5. If an advisory board was formed or a board of trustees established, the executive board is obliged to seek the opinion of the advisory board in all important matters or, respectively, to put all documents and information at the board of trustees’ disposal which are necessary to fulfill their tasks.

6. The board of trustees shall consist of leading figures from politics, administration, church, science, culture and business.

7. The board of trustees has the task of supporting and advising the executive board as well as giving the society support and profile in public. The board of trustees is to be informed by the executive board about all important questions concerning the society.

§10: Resolutions of the Board / Representation of the Society

1. The Executive Board shall meet after being invited by the chairperson or upon request of two other members of the Executive Board. Board meetings are chaired by the chairperson or, in the event of his/her absence, by the other chairperson.
2. The Board has a quorum if at least three of its members are present. They shall pass resolutions by a simple majority of the members present. In case of a tie, the vote of the chairperson shall decide. Abstentions and invalid votes shall not be counted.
3. In particular exceptions, resolutions may be taken by written procedure or via telecommunication. These cases are to be presented at the next board meeting.
4. Resolutions of the board meeting shall be recorded in minutes to be signed by the secretary and the chairperson of the meeting.
5. The society shall be represented in and out of court by one of the two chairpersons (§ 26 German BGB).

§11: Dissolution of the Society

A request for dissolution of the society can be made by

a) the board,
b) at least one third of all members of the society.

The society shall be dissolved upon resolution of the General Assembly of Members. Such resolution shall only be passed in an assembly which was convened solely for this purpose. Such meeting must be called by the board in form of a registered letter with thirty days’ notice. The invitation must include an invitation
letter stating the unambiguous purpose, location and timing of the meeting, an agenda and a written and justified request for dissolution of the society. The assembly shall have a quorum if at least two thirds of all members entitled to vote are present. If the meeting is not quorate, the convening of a second meeting shall take place in the same manner as described above within thirty days. In this meeting, the dissolution can be decided without regard to the number of members present and entitled to vote. In both cases, the decision for dissolution shall require the approval of three quarters of the votes cast. Abstentions and invalid votes shall not be counted.

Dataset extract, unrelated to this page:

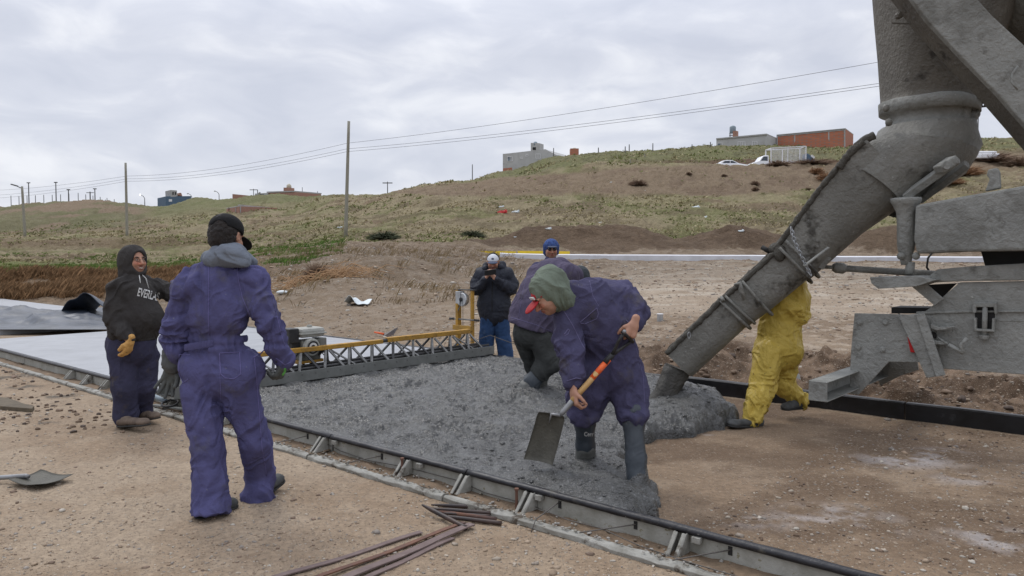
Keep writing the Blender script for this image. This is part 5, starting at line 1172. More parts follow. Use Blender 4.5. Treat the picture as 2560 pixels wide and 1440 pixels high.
for px, d, yt, l, nm in ((634, 185, 472, "wooden H pole in front of the unfinished brick house", "utility_pole"), (756, 190, 468, "thin power pole right of the brick house with the tank", "utility_pole"), (794, 190, 478, "short power pole left of the middle pole on the skyline", "utility_pole"), (969, 140, 454, "small T pole on the skyline right of the middle pole", "utility_pole"), (1181, 138, 411, "thin pole left of the grey rendered house", "utility_pole"),
                         (1384, 128, 370, "dark post right of the grey rendered house", "fence_post"), (1573, 124, 361, "thick post on the hill crest, the tallest one", "fence_post"), (1563, 124, 366, "thin post next to the tallest one on the crest", "fence_post"), (1496, 124, 369, "thin post on the crest left of the tallest one", "fence_post"), (1632, 124, 358, "thin post on the crest right of the tallest one", "fence_post"), (1730, 124, 361, "thin post near the grey tank house", "fence_post"), (1776, 124, 355, "post touching the left side of the grey tank house", "fence_post"),
                         (2444, 118, 284, "thin metal pole seen right of the chute collar", "utility_pole"), (2152, 124, 352, "thin post right of the brick shed", "fence_post")):
    m, b, t_ = pole(px, d, yt, .09, .07, l, 'poledark', nm); m["category"] = "pole" if nm == "utility_pole" else "fence post"
    if px in (634, 969): MB().box(t_-Z*.25, (A_(1, 0, 0), A_(0, 1, 0), Z), (.9, .1, .08)).build("crossarm", MT['poledark'], m)
    if px == 634: MB().tube([b+A_(1.0, 0, 0), t_+A_(1.0, 0, -.2)], .1, 8).build("second_leg", MT['poledark'], m)
for px, d, yt, l in ((1540, 97, 414, "short pale wooden stake, left of the pair on the hillside"), (1576, 98, 399, "taller pale wooden stake, right of the pair on the hillside"), (1612, 104, 384, "thin pale stake highest on the green slope")):
    m, b, t_ = pole(px, d, yt, .07, .06, l, 'pole', "wooden_stake", "survey stakes on the hillside"); m["category"] = "stake"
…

2. The General Assembly of Members shall appoint two authorized liquidators for the financial execution of operations.

3. Upon dissolution, the assets of the society shall fall to a cultural, charitable purpose.

§12: Data Protection

1. The society collects, processes and uses data of its members.

2. The way it is collected, processed and used, the scope and prerequisites shall be determined by the General Assembly in a privacy policy.

§13: Implementation

These statutes shall come into effect on 27th October 2002 (resolution of the founding assembly of 27th October 2002).

The 1st Amendment to the Statutes of the society shall come into effect on the date of the resolution by the General Assembly and the entry into the Registry of Societies (resolution of the General Assembly of 8th October 2016 and entry in the Registry of Societies of the Nuremberg District Court on 20th July 2017).